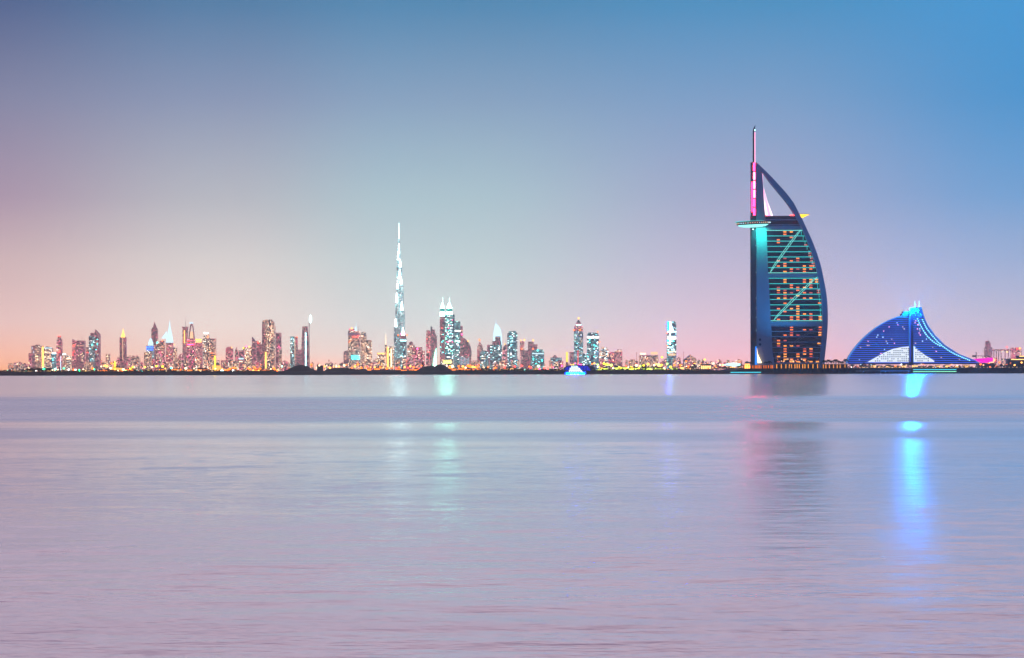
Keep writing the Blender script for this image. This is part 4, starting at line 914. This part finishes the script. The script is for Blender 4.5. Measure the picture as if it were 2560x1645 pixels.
def hill(sil, d, dep):
    """dark sand mound whose ridge follows the outline"""
    f = Frame(sum(p[0] for p in sil) / len(sil), d); m = MB(); nx, ny = 60, 14
    rh = random.Random(int(sil[0][0]))
    x0, x1 = sil[0][0], sil[-1][0]
    for j in range(ny + 1):
        for i in range(nx + 1):
            px = x0 + (x1 - x0) * i / nx; v = j / ny * 2 - 1
            z = f.z(interp([(b, a) for a, b in sil], px))
            e = (1 - v * v) ** 1.2
            m.v.append((f.x(px) + rh.uniform(-.6, .6), v * dep + rh.uniform(-1, 1), GROUND - 1.2 + max(0.0, z - GROUND + 1.2) * e * (1 + rh.uniform(-.04, .04))))
    m.f = [(j * (nx + 1) + i, j * (nx + 1) + i + 1, (j + 1) * (nx + 1) + i + 1, (j + 1) * (nx + 1) + i) for j in range(ny) for i in range(nx)]
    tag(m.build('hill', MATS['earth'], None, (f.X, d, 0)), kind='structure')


hill([(688, 937), (706, 929), (722, 922), (735, 916.5), (745, 913.2), (756, 912.5), (764, 914), (772, 918.5), (786, 925), (812, 930), (830, 937)], 3330, 44)
hill([(780, 937), (808, 928), (822, 921.5), (845, 919.5), (872, 920), (884, 923), (940, 924.5), (1000, 925), (1035, 926), (1060, 928), (1085, 937)], 3350, 40)
hill([(1028, 937), (1046, 923), (1058, 917.5), (1070, 914.5), (1088, 913.8), (1100, 911.2), (1112, 913.5), (1124, 922), (1136, 929.5), (1152, 937)], 3325, 44)

# ------------------------------------------------------------------ trees
def leaf_cloud(seed, blobs, n, size):
    rr_ = random.Random(seed); m = MB()
    for k in range(n):
        cx, cz, r = rr_.choice(blobs)
        while True:
            v = Vector((rr_.uniform(-1, 1), rr_.uniform(-1, 1), rr_.uniform(-1, 1)))
            if 0.25 < v.length < 1: break
        c = Vector((cx, 0, cz)) + v * r
        a = Vector((rr_.uniform(-1, 1), rr_.uniform(-1, 1), rr_.uniform(-1, 1))).normalized(); b2 = a.cross(Vector((rr_.uniform(-1, 1), rr_.uniform(-1, 1), 1))).normalized()
        s_ = size * rr_.uniform(0.6, 1.3)
        m.add([tuple(c + a * s_), tuple(c + b2 * s_ * 0.7), tuple(c - a * s_), tuple(c - b2 * s_ * 0.7)], [(0, 1, 2, 3)])
    return mesh('crown', m.v, m.f, MATS['leaf'])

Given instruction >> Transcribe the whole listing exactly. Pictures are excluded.

Response >>
Keep writing the Blender script for this image. This is part 4, starting at line 914. This part finishes the script. The script is for Blender 4.5. Measure the picture as if it were 2560x1645 pixels.
def hill(sil, d, dep):
    """dark sand mound whose ridge follows the outline"""
    f = Frame(sum(p[0] for p in sil) / len(sil), d); m = MB(); nx, ny = 60, 14
    rh = random.Random(int(sil[0][0]))
    x0, x1 = sil[0][0], sil[-1][0]
    for j in range(ny + 1):
        for i in range(nx + 1):
            px = x0 + (x1 - x0) * i / nx; v = j / ny * 2 - 1
            z = f.z(interp([(b, a) for a, b in sil], px))
            e = (1 - v * v) ** 1.2
            m.v.append((f.x(px) + rh.uniform(-.6, .6), v * dep + rh.uniform(-1, 1), GROUND - 1.2 + max(0.0, z - GROUND + 1.2) * e * (1 + rh.uniform(-.04, .04))))
    m.f = [(j * (nx + 1) + i, j * (nx + 1) + i + 1, (j + 1) * (nx + 1) + i + 1, (j + 1) * (nx + 1) + i) for j in range(ny) for i in range(nx)]
    tag(m.build('hill', MATS['earth'], None, (f.X, d, 0)), kind='structure')


hill([(688, 937), (706, 929), (722, 922), (735, 916.5), (745, 913.2), (756, 912.5), (764, 914), (772, 918.5), (786, 925), (812, 930), (830, 937)], 3330, 44)
hill([(780, 937), (808, 928), (822, 921.5), (845, 919.5), (872, 920), (884, 923), (940, 924.5), (1000, 925), (1035, 926), (1060, 928), (1085, 937)], 3350, 40)
hill([(1028, 937), (1046, 923), (1058, 917.5), (1070, 914.5), (1088, 913.8), (1100, 911.2), (1112, 913.5), (1124, 922), (1136, 929.5), (1152, 937)], 3325, 44)

# ------------------------------------------------------------------ trees
def leaf_cloud(seed, blobs, n, size):
    rr_ = random.Random(seed); m = MB()
    for k in range(n):
        cx, cz, r = rr_.choice(blobs)
        while True:
            v = Vector((rr_.uniform(-1, 1), rr_.uniform(-1, 1), rr_.uniform(-1, 1)))
            if 0.25 < v.length < 1: break
        c = Vector((cx, 0, cz)) + v * r
        a = Vector((rr_.uniform(-1, 1), rr_.uniform(-1, 1), rr_.uniform(-1, 1))).normalized(); b2 = a.cross(Vector((rr_.uniform(-1, 1), rr_.uniform(-1, 1), 1))).normalized()
        s_ = size * rr_.uniform(0.6, 1.3)
        m.add([tuple(c + a * s_), tuple(c + b2 * s_ * 0.7), tuple(c - a * s_), tuple(c - b2 * s_ * 0.7)], [(0, 1, 2, 3)])
    return mesh('crown', m.v, m.f, MATS['leaf'])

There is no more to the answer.